Aconteceu-me recentemente, após a leitura sucessiva de duas entrevistas e de dois artigos, versando, uma, o islamismo e, todos os outros textos, a importância de o homem pertencer a comunidades próximas que o amparem e motivem socialmente, chegar a reflexões imprevistas.
A primeira entrevista – de Salman Rushdie ao “L’OBS” – alerta para a feição do islamismo atual que, segundo ele, se veio radicalizando nos últimos 50 anos, influenciado pela corrente salafita já dominante.
Defende Rushdie que não se pode mais escamotear hipocritamente a importância desta trajetória, pois ela está na origem direta dos movimentos terroristas atuais.
Os outros textos – uma entrevista a Sebastian Junger e um artigo de Rubén Amón, ambos no “Ideas” do “El País”, e um outro de Nuno Ramos de Almeida, neste jornal – discorrem sobre a diluição e a nova procura do espírito de comunidade.
Este último tema parece, à partida, nada ter a ver com o da entrevista de Rushdie.
Todavia, eles podem articular-se quando se procura uma explicação para o fenómeno terrorista de inspiração salafita que, na Europa, continua a recrutar adesões no seio de jovens migrantes de religião muçulmana de segunda ou terceira geração.
Se, como pretendem Rubén Amón, Sebastian Junger e, em certo sentido, Nuno Ramos de Almeida, a existência de comunidades de afinidades permite aos que nelas se inserem um sentimento de pertença que dá sentido à vida diária de cada um, melhor se compreende a atração e a força de tal sentimento quando alguém vive alienado no seio de uma sociedade estrangeira.
Apesar do esforço de integração, tantas das vezes suportado sobretudo pelos migrantes de primeira geração, os seus descendentes constatam, frequentemente, a permanência de barreiras sociais e culturais que se lhes apresentam como intransponíveis.
Se elas podem, ainda assim, parecer aceitáveis para os migrantes de primeira geração, que se instalaram nos países de acolhimento para dar um futuro de vida aos seus filhos, mais difícil é para estes quando veem esse futuro sonegado e, genuinamente, não se sentem parte de qualquer projeto social: nem da sociedade de origem dos pais, nem daquela em que já nasceram.
Se as sociedades de acolhimento dificultam, frequentemente e de múltiplas formas, a inserção, a verdade é que também algumas comunidades migrantes propendem por vezes, como resposta, a reforçar laços de identidade próprios, recluindo neles os que nela nasceram.
Por isso, tais laços tendem então a ser assumidos e exibidos contra a cultura dominante, aquela a que se quis inicialmente aderir, não se tendo chegado a aceder-lhe e que, por fim, se acaba por repelir.

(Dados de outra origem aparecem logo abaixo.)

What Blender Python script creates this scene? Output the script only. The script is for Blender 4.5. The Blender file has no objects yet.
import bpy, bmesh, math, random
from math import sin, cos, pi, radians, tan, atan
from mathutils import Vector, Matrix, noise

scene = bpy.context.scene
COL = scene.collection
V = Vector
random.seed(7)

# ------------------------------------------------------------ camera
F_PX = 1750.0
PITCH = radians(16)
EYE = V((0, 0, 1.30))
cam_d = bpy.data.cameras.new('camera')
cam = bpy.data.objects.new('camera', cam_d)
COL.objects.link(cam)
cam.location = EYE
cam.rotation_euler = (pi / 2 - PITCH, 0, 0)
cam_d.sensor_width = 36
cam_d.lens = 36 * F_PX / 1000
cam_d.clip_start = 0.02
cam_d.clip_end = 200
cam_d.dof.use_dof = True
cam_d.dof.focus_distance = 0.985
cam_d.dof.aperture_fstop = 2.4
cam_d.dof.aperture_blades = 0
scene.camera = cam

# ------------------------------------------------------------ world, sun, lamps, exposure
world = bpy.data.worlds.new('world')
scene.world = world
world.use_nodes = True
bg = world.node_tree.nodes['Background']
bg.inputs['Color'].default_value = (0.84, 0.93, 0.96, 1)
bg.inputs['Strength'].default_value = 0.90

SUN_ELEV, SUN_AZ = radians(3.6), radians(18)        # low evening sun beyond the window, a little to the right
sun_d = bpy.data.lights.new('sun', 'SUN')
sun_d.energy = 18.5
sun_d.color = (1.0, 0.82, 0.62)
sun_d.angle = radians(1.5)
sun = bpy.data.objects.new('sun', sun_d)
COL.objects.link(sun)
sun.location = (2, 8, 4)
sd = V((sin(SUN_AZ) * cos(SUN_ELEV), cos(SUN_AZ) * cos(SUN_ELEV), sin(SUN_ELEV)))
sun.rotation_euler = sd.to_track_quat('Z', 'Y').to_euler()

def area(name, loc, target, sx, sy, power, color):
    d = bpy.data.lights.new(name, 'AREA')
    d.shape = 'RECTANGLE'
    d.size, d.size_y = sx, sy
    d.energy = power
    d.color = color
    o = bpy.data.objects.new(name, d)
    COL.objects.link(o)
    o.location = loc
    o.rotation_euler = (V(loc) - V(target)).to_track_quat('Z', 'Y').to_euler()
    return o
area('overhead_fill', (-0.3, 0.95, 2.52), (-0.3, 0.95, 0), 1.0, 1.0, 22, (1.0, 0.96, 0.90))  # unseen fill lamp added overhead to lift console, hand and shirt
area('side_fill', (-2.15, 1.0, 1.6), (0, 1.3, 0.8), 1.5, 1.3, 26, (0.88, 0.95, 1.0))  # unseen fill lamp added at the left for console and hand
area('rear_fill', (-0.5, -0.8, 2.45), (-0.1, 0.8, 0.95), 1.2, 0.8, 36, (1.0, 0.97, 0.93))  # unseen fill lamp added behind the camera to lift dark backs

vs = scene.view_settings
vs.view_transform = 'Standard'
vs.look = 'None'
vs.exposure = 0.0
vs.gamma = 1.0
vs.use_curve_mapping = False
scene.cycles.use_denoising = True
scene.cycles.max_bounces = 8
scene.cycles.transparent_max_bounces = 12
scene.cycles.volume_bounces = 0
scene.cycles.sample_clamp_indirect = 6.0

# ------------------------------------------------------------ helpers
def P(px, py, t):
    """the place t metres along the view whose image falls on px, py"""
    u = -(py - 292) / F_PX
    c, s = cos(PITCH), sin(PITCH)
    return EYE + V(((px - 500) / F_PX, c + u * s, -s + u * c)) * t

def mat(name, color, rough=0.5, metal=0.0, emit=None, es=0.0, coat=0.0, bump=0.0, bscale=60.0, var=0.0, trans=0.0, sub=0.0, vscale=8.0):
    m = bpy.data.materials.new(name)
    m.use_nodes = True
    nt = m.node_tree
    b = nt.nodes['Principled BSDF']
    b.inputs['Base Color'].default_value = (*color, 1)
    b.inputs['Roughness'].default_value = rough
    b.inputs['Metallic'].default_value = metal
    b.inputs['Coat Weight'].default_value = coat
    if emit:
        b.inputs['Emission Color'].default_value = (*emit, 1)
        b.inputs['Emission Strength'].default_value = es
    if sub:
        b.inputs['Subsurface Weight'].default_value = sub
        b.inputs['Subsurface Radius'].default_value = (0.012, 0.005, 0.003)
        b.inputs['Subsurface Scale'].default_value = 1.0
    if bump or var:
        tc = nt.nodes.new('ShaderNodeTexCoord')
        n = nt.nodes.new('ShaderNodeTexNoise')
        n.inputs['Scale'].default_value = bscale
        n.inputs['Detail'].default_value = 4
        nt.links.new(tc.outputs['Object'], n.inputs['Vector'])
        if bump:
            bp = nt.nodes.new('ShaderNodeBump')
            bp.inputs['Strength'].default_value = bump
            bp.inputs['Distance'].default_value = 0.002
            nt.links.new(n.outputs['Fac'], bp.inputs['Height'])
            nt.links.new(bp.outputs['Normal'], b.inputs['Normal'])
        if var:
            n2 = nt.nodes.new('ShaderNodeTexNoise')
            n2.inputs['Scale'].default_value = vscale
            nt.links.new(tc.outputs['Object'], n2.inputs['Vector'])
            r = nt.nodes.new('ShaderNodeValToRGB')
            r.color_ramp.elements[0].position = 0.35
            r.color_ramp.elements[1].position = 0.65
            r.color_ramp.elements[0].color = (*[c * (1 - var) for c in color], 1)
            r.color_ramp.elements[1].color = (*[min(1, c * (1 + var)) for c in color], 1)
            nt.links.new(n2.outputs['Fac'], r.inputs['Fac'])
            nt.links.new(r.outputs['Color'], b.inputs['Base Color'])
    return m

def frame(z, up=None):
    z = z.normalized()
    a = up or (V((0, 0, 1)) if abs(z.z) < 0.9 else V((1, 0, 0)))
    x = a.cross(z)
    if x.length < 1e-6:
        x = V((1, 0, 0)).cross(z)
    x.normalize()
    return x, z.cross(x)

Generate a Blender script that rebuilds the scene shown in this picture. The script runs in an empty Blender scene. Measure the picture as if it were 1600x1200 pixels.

Ora, é nesta identidade própria – mais idealizada do que real – que os proselitistas salafitas encontram terreno fértil para firmar “fraternidades” que, oferecendo um sentido existencial aos que delas participam, exigem, em troca, heroísmo e sacrifícios por vezes totais.
A sociedade liberal capitalista, declinando a noção de um projeto social racional fundado na busca coletiva do bem comum, atomizou de tal forma os homens na sua individualidade que abriu caminho a novos fenómenos agregadores fundados, agora, em apocalípticos irracionalismos obscurantistas.
Daí, também, que haja maior coincidência do que se julga entre as causas do jihadismo e as que justificam os movimentos populistas de direita.